If you will be operating your limited company from overseas, it is essential to have a Registered Office in the UK, where important letters and reminders from Companies House can be received and sent on to you abroad. Our Registered Office Service provides reliable reassurance that you will not miss important correspondence from Companies House and the Inland Revenue.  

The annual fee for our Registered Office Service (in Bristol) is £50 (introductory offer for the first year only, please see the price list for further details). The service can be requested on our order form. Alternatively please feel free to contact us on 0800 068 5362.
When you order your company, please provide us with your Registered Office Address, even if you have chosen not to appoint your director. If you choose a temporary address, you can change this after the company has been incorporated, by completing the form AD01.  If you do not have a Registered Office Address, e.g. if you are outside the UK, we will be happy to act as Registered Office Address for a small fee (please refer to our Price List).

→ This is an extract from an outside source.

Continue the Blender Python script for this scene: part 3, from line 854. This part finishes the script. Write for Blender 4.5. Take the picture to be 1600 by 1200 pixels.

Appointing a Registered Office Address on incorporation ensures you receive all relevant post sent to the company, including the form CT41G (which details your Corporation Tax Reference Number). The form CT41G must be completed and returned to your local Corporation Tax office (the address will be detailed on the form) within the specified time stated on the form, or the company may be fined. The form CT41G must be completed and returned, even if the company will be dormant (not trading).